Bertinotti's view is that it is impossible to understand the shellacking the left took without analyzing the nature of the New Right, whose strength and vitality demonstrated that, more than any other political parties, they were the first in Italy to grasp the sea change consequent to the belated modernization of Italy. Italian society has been "de-ideologized" by modernization, resulting in "a new kind of crisis" for the Italian institutions. Ably exploiting this crisis, the New Right is "not Fascist, even as it uses elements of that culture and its vestiges, while exploiting an aggressive aversion to every kind of diversity when insecurity is transformed into fear—and then the figure of the scapegoat re-emerges from the shadows as a shield from fear."
Bertinotti calls this "a-fascism," as in apolitical, or without fascism. And from this he deduces that if you don't have fascism you are also "a-anti-Fascism, in a Republic without roots and without history," meaning you can't be anti-Fascist if you don't have Fascism to oppose. Parliament itself is weaker, for governability matters more than honest confrontation in a debate, he concluded.

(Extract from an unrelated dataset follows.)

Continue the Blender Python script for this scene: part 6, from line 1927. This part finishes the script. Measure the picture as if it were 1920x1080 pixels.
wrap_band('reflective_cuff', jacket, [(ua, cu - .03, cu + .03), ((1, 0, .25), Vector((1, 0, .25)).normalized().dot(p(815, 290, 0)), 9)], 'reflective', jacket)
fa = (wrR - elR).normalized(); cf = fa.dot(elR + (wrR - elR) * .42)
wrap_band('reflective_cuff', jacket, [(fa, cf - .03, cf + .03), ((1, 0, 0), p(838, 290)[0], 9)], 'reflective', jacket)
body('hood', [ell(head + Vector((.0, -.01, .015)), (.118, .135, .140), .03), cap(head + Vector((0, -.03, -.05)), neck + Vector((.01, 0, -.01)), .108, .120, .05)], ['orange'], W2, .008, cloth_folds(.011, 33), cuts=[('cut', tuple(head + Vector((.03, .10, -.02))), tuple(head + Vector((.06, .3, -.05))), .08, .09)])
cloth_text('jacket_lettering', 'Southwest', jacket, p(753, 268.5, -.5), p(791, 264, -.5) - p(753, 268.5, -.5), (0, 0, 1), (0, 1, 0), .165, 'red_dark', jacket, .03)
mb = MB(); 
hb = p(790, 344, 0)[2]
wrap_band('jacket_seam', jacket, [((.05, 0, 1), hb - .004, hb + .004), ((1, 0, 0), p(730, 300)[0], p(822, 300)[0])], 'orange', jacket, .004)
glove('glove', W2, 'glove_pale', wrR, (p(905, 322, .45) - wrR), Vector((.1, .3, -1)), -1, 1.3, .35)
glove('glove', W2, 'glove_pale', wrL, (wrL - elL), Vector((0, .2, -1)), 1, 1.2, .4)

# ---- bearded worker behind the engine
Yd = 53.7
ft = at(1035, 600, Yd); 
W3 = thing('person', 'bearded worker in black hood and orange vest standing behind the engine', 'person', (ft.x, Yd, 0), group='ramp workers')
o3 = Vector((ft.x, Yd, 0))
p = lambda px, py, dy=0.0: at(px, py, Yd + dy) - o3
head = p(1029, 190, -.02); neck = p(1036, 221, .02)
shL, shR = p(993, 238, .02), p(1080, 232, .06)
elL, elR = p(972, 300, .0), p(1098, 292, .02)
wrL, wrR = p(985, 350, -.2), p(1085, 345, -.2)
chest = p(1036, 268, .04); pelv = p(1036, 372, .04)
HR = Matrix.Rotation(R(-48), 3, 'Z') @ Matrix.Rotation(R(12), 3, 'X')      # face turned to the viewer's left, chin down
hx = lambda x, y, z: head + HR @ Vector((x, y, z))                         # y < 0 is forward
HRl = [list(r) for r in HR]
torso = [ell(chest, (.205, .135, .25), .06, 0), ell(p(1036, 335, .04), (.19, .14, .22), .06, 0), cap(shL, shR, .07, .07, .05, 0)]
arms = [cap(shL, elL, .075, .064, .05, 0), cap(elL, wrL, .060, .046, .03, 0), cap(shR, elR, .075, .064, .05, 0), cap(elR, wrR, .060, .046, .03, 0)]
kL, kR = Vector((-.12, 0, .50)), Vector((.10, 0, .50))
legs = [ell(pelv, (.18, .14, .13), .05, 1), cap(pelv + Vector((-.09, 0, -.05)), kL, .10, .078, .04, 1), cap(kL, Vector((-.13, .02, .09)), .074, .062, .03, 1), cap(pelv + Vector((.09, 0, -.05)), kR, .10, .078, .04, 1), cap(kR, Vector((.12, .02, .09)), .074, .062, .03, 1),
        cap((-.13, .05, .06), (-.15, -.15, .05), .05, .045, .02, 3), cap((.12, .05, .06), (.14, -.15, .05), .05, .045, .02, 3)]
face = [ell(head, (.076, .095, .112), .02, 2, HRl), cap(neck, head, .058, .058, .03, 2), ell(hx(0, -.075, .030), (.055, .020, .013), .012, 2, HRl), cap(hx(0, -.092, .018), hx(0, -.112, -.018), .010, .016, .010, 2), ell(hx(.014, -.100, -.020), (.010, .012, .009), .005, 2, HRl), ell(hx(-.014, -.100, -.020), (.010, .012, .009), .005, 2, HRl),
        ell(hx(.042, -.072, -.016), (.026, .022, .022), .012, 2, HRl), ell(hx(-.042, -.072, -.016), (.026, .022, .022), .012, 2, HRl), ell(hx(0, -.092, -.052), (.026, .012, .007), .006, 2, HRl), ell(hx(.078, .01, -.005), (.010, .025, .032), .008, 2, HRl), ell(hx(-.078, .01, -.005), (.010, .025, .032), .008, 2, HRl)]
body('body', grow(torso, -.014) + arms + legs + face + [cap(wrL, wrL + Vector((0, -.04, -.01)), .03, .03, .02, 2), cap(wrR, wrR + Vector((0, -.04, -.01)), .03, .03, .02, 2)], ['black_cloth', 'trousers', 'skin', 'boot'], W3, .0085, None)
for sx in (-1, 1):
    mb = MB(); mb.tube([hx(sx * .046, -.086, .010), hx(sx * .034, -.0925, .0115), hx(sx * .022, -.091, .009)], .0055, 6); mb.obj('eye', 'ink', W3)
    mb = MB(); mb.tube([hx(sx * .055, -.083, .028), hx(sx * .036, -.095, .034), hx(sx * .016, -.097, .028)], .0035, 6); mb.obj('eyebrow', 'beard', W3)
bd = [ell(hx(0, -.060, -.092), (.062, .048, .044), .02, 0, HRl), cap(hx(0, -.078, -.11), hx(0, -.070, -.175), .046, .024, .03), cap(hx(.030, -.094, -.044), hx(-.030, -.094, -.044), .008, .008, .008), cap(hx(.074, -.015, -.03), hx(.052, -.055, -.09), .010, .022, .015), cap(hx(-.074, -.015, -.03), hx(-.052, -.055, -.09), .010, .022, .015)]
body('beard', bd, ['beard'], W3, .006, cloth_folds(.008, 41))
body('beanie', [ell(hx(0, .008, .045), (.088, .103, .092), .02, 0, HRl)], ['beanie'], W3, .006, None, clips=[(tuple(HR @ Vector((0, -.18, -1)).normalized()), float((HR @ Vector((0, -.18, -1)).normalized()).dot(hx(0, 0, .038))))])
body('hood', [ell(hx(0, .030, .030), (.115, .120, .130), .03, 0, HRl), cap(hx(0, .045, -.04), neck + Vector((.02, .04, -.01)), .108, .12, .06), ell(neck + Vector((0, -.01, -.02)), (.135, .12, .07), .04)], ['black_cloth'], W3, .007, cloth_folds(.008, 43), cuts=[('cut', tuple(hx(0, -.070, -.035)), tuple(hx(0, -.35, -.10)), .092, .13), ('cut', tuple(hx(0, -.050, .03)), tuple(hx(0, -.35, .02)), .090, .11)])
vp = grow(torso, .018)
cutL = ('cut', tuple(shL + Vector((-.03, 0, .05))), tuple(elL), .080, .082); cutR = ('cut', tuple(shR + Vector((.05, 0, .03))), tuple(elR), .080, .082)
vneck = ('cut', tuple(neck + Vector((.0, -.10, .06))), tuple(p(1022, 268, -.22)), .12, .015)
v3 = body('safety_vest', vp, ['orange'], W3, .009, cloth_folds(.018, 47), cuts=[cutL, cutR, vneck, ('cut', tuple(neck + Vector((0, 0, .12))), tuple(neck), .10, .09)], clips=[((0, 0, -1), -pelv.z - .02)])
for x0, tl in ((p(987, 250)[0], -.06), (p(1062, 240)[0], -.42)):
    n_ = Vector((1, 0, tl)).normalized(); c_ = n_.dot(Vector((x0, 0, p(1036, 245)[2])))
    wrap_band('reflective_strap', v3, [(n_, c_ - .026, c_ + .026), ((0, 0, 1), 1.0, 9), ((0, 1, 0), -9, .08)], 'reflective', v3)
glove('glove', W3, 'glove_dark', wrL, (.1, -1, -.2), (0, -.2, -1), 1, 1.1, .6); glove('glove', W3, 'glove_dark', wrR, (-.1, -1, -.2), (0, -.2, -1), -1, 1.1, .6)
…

Put more simply, the tragedies Mussolini meant for Italy have been forgotten, but so have the values of the Resistance—the roots and history Bertinotti mentions—which have been a guarantee for a democracy born in 1947 and functioning, however imperfectly, for the past sixty years.
There can be no doubt that this third round of Berlusconi government, in which Berlusconi himself seems puzzled, is different from those that went before.
It foreshadows a different Italy for the future—an Italy that is ill prepared: by its schools that do not train young people for work, by cynicism in the professional classes, by a collapse of the political parties that held the country together for over half a century, and by a collapse in values.
Whether this is or is not re-emergent Fascism, we are witnessing the re-emergence of the scapegoat. Just as it was for Hitler, fear of the outsider is a useful political glue for building what political scientists call a negative coalition.
It is far harder to rally people toward a common goal than to rally them against a commonly perceived enemy, be he Jew or Gypsy. For this reason the perceived wave of terror, which ordinary people here are accepting as real in their fear of petty crime, is of deep concern, even as the same people overlook the blatant misdeeds on the grand scale of Italian governments -- national, regional, local -- which have made and continue to make common cause with businessmen and organized crime bosses.
Ironically, at the same time that Italians are blaming petty crime on Foreign and Other Devils, Premier Silvio Berlusconi is promoting legislation that would shield corruption in business and politics, by making it illegal for police to have wiretaps unless for crimes that command a minimum of a ten-year sentence; significantly, a conviction for corruption means only eight years in the jug, if and when such a trial is held at all.
If Berlusconi has his way, phone taps cannot legally be authorized when corruption is suspected, according to former magistrate Giuseppe D'Avanzo.